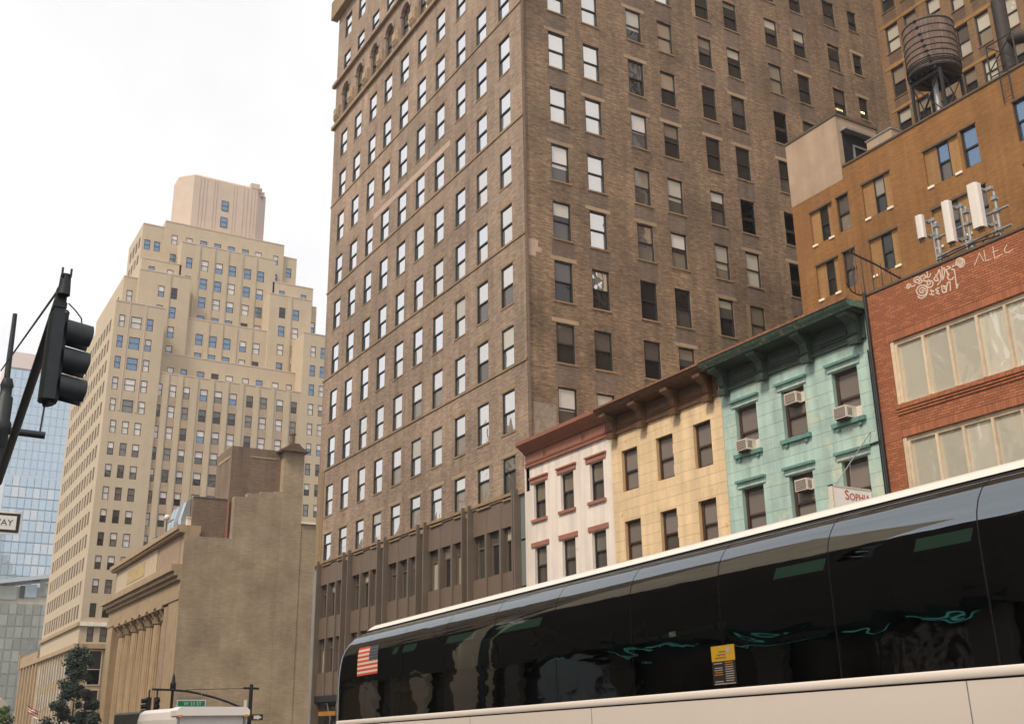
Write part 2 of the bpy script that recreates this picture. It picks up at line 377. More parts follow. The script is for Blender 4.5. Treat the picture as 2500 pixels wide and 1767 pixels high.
Mt['vanwhite'] = plain('van_white', (0.80, 0.74, 0.70), 0.35, var=0.02, coat=0.3)
Mt['bark'] = plain('bark', (0.07, 0.05, 0.035), 0.95, var=0.2, scale=6)
Mt['leaf_dk'] = plain('dark_leaves', (0.017, 0.036, 0.018), 0.75, var=0.5, scale=1.5)
Mt['leaf_lt'] = plain('light_leaves', (0.085, 0.13, 0.025), 0.75, var=0.4, scale=1.5)
Mt['tarp'] = plain('green_tarp', (0.12, 0.28, 0.22), 0.6)
Mt['greybox'] = plain('grey_sheet_metal', (0.30, 0.29, 0.27), 0.5, metal=0.2, var=0.1)
Mt['gtower'] = plain('hazy_glass_mullion', (0.44, 0.49, 0.54), 0.6, var=0.05, scale=0.05)
Mt['pinkband'] = plain('pink_parapet', (0.66, 0.55, 0.51), 0.8, var=0.03, scale=0.1)
Mt['low_stone'] = plain('grid_stone', (0.46, 0.42, 0.35), 0.85, var=0.1, scale=0.3)
Mt['rel'] = plain('pale_reflector', (0.45, 0.40, 0.34), 0.8, var=0.1, scale=0.2)
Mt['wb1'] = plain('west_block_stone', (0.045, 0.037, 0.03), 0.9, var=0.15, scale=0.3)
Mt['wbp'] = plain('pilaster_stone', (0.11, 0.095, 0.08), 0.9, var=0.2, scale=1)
Mt['wb2'] = plain('west_block_limestone', (0.48, 0.39, 0.28), 0.9, var=0.15, scale=0.3)

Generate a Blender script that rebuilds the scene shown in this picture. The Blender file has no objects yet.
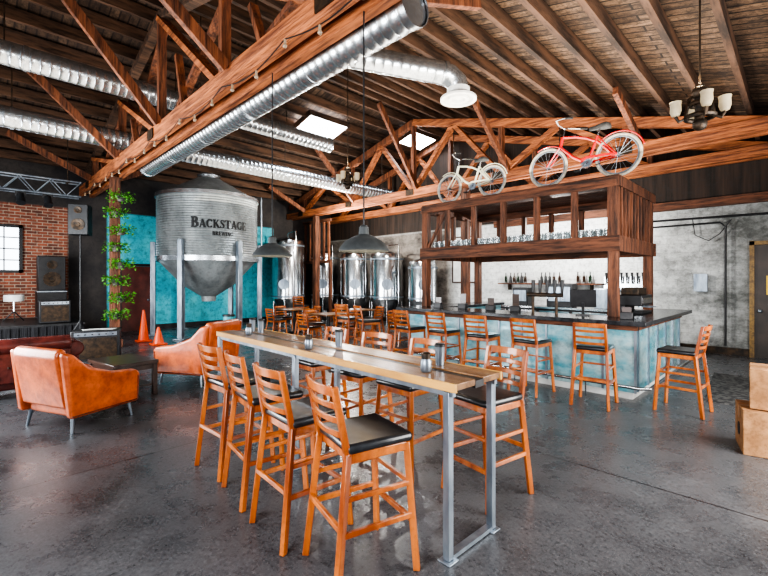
import bpy, bmesh, math, random
from math import pi, sin, cos, radians, sqrt, atan2
from mathutils import Vector, Matrix, Euler
random.seed(4)
COL = bpy.context.scene.collection

# ------------------------------------------------------------------ geometry
class B:
    def __init__(s):
        s.bm = bmesh.new()
    def box(s, c, d, rot=None):
        m = Matrix.Translation(c)
        if rot is not None:
            m = m @ Euler(rot).to_matrix().to_4x4()
        m = m @ Matrix.Diagonal((d[0], d[1], d[2], 1))
        bmesh.ops.create_cube(s.bm, size=1, matrix=m)
        return s
    def frame(s, a, b, up=(0, 0, 1)):
        a = Vector(a); b = Vector(b); z = b - a; L = z.length; z.normalize()
        x = Vector(up).cross(z)
        if x.length < 1e-3:
            x = Vector((1, 0, 0))
        x.normalize(); y = z.cross(x)
        m = Matrix((x, y, z)).transposed().to_4x4()
        return m, L, a, b
    def beam(s, a, b, w, h, up=(0, 0, 1)):
        m, L, a, b = s.frame(a, b, up)
        m.translation = (a + b) / 2
        bmesh.ops.create_cube(s.bm, size=1, matrix=m @ Matrix.Diagonal((w, h, L, 1)))
        return s
    def cyl(s, a, b, r0, r1=None, seg=12):
        if r1 is None: r1 = r0
        m, L, a, b = s.frame(a, b)
        m.translation = (a + b) / 2
        bmesh.ops.create_cone(s.bm, cap_ends=True, segments=seg, radius1=r0, radius2=r1, depth=L, matrix=m)
        return s
    def sph(s, c, r, seg=12, sc=(1, 1, 1)):
        bmesh.ops.create_uvsphere(s.bm, u_segments=seg, v_segments=max(6, seg // 2), radius=r,
                                  matrix=Matrix.Translation(c) @ Matrix.Diagonal((sc[0], sc[1], sc[2], 1)))
        return s
    def lathe(s, prof, seg=24, m=None, caps=(False, False)):
        if m is None: m = Matrix.Identity(4)
        rings = []
        for r, z in prof:
            rings.append([s.bm.verts.new(m @ Vector((r * cos(2 * pi * i / seg), r * sin(2 * pi * i / seg), z))) for i in range(seg)])
        for k in range(len(rings) - 1):
            a, b = rings[k], rings[k + 1]
            for i in range(seg):
                j = (i + 1) % seg
                s.bm.faces.new((a[i], a[j], b[j], b[i]))
        if caps[0]: s.bm.faces.new(rings[0][::-1])
        if caps[1]: s.bm.faces.new(rings[-1])
        return s
    def tube(s, pts, r, seg=8, closed=False):
        pts = [Vector(p) for p in pts]; n = len(pts); rings = []
        prev = None
        for i, p in enumerate(pts):
            if closed: t = pts[(i + 1) % n] - pts[i - 1]
            else: t = pts[min(i + 1, n - 1)] - pts[max(i - 1, 0)]
            t.normalize()
            if prev is None:
                u = Vector((0, 0, 1)) if abs(t.z) < .9 else Vector((0, 1, 0))
                x = u.cross(t).normalized()
            else:
                x = (prev - t * prev.dot(t)).normalized()
            prev = x; y = t.cross(x)
            rr = r[i] if isinstance(r, (list, tuple)) else r
            rings.append([s.bm.verts.new(p + x * rr * cos(2 * pi * k / seg) + y * rr * sin(2 * pi * k / seg)) for k in range(seg)])
        m = n if closed else n - 1
        for k in range(m):
            a, b = rings[k], rings[(k + 1) % n]
            for i in range(seg):
                j = (i + 1) % seg
                s.bm.faces.new((a[i], a[j], b[j], b[i]))
        if not closed:
            s.bm.faces.new(rings[0][::-1]); s.bm.faces.new(rings[-1])
        return s
    def ring(s, c, R, r, axis='Y', n=28, seg=6, a0=0, a1=360):
        c = Vector(c); closed = (a1 - a0) >= 360
        cnt = n if closed else n + 1
        pts = []
        for i in range(cnt):
            a = radians(a0 + (a1 - a0) * i / n)
            if axis == 'Y': pts.append(c + Vector((R * cos(a), 0, R * sin(a))))
            elif axis == 'Z': pts.append(c + Vector((R * cos(a), R * sin(a), 0)))
            else: pts.append(c + Vector((0, R * cos(a), R * sin(a))))
        return s.tube(pts, r, seg, closed)
    def prism(s, pts, axis, t0, t1):
        def mk(p, t):
            if axis == 'X': return Vector((t, p[0], p[1]))
            if axis == 'Y': return Vector((p[0], t, p[1]))
            return Vector((p[0], p[1], t))
        a = [s.bm.verts.new(mk(p, t0)) for p in pts]
        b = [s.bm.verts.new(mk(p, t1)) for p in pts]
        n = len(pts)
        s.bm.faces.new(a[::-1]); s.bm.faces.new(b)
        for i in range(n):
            j = (i + 1) % n
            s.bm.faces.new((a[i], a[j], b[j], b[i]))
        return s
    def slat(s, x0, x1, y, z, h, th, bow, lean=0, n=8):
        prev = None; first = None
        for i in range(n + 1):
            u = i / n; x = x0 + (x1 - x0) * u
            yy = y - bow * (1 - (2 * u - 1) ** 2)
            r = [s.bm.verts.new(v) for v in ((x, yy - th / 2, z - h / 2), (x, yy + th / 2, z - h / 2),
                 (x, yy + th / 2 - lean * h, z + h / 2), (x, yy - th / 2 - lean * h, z + h / 2))]
            if prev:
                for k in range(4):
                    l = (k + 1) % 4
                    s.bm.faces.new((prev[k], prev[l], r[l], r[k]))
            else: first = r
            prev = r
        s.bm.faces.new(first[::-1]); s.bm.faces.new(prev)
        return s

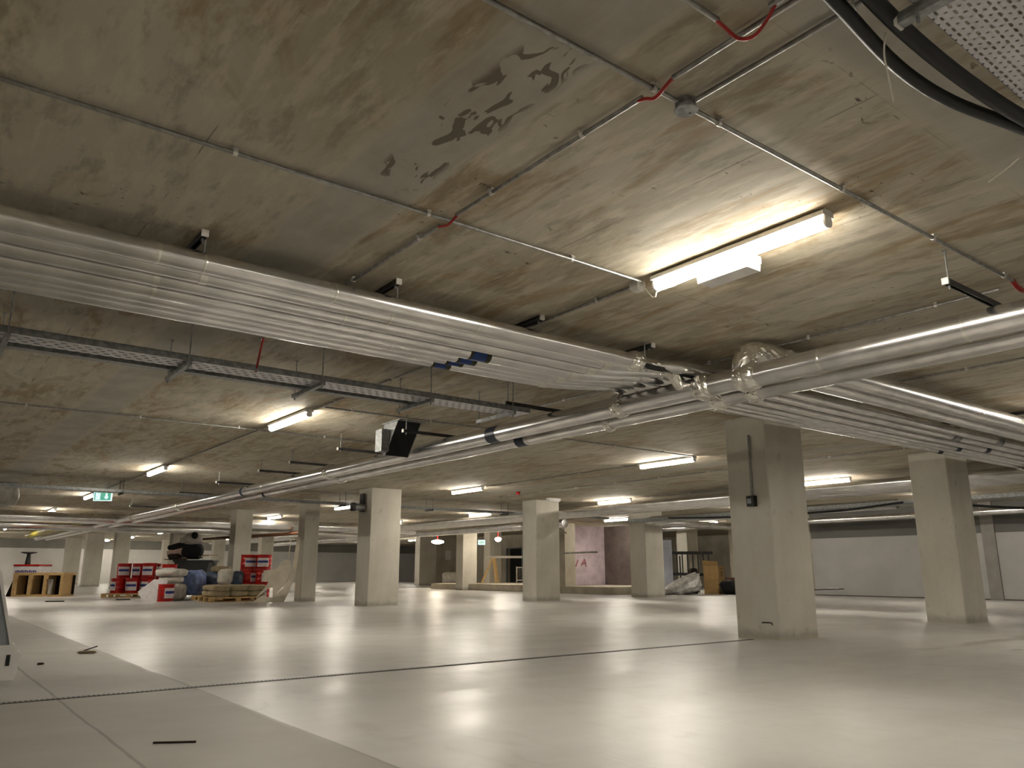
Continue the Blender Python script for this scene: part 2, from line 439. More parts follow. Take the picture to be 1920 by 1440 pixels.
column(9.05, 46, .7, .6, 'bare concrete column rising behind the left pallet of red drums')
column(9.0, 54, .95, .6, 'second bare concrete column right of the open timber crate')
column(9.1, 62, .95, .6, 'bare concrete column nearest the open timber crate on its right')
column(15.4, 62, .9, .6, 'distant concrete column partly hidden behind another column left of the panda toy')
column(16, 52, .7, .6, 'distant concrete column between the panda toy and the drum stack')
column(16.2, 44.2, .7, .6, 'distant concrete column just above the tall drum stack')
column(21.9, 32.4, .85, .6, 'bare concrete column at the end of the raised concrete slab')
column(27.3, 37.6, .85, .6, 'concrete column behind the raised slab left of the timber trestle')
column(27.2, 45.3, 1.3, .6, 'distant concrete pier with a white paper notice beside it')
column(27.4, 23.0, .75, .6, 'concrete column behind the plastic sheet heap and dark railing')
o = MB().box(0, 0, 0, 1.7, .3, H-.002).build('concrete_pier', 'raw', loc=(28.6, 45.5, 0)); tag(o, 'dark concrete pier carrying a white paper notice', 'pier', None, 'thing')
o = MB().box(-.22, -.012, -.3, .22, 0, .3).build('paper_notice', 'paper', loc=(29.55, 45.49, 1.95)); tag(o, 'white paper notice fixed to the dark concrete pier', 'notice')

# ------------------------------------------------------------------ batten lights
def batten():
    t = thing('batten_light', 'x', 'light')
    MB().prism([(-.04, 0), (-.06, -.014), (-.06, -.045), (.06, -.045), (.06, -.014), (.04, 0)], 1.46, lambda u, v, w: (u, w-.73, v)).build('gear_tray', 'white', t)
    prof = [(-.038, -.045)]+[(math.cos(a)*.041, -.085+math.sin(a)*.034) for a in [PI+PI*i/12 for i in range(13)]]+[(.038, -.045)]
    d = MB().prism(prof, 1.424, lambda u, v, w: (u, w-.712, v)); d.build('diffuser', 'lamp', t)
    for y in (-.728, .712):
        n = len(prof)
        MB().prism(prof, .016, lambda u, v, w, y=y: (u, y+w, v)).build('end_cap', 'white', t)
    return t
B0 = batten(); used = False
def light(x, y, label, group=None):
    global used
    if not used: used = True; B0.location = (x, y, H); B0['label'] = label; r = B0
    else: r = dup(B0, (x, y, H), None, label)
    if group: r['group'] = group
    elif 'group' in r and not group: del r['group']
    return r
FILL = [c for c in B0.children if c.name == 'diffuser'][0].data.copy(); FILL.materials[0] = M['lampfill']  # diffuser copy for the added unseen lamps near the camera
GA = 'ceiling lights in the row on the left'; GB = 'ceiling lights in the middle row'; GC = 'ceiling lights in the row beside the right-hand pipes'
light(4.37, 3.12, 'long lit batten light nearest the camera, white emergency unit beside it', GA)
light(4.33, 11.05, 'lit batten light behind the cable tray, left of the black vent hood', GA)
light(4.32, 18.6, 'lit batten light between the cable tray and the green exit sign', GA)
light(4.3, 26.3, 'lit batten light peeping out beside the green exit sign', GA)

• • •

### Directions for this task:
In the entries above, find each line with the word "from" and show it.

### Correct answer:
from math import pi, sin, cos, radians, sqrt, atan2
from mathutils import Vector, Matrix, Euler
Continue the Blender Python script for this scene: part 2, from line 439. More parts follow. Take the picture to be 1920 by 1440 pixels.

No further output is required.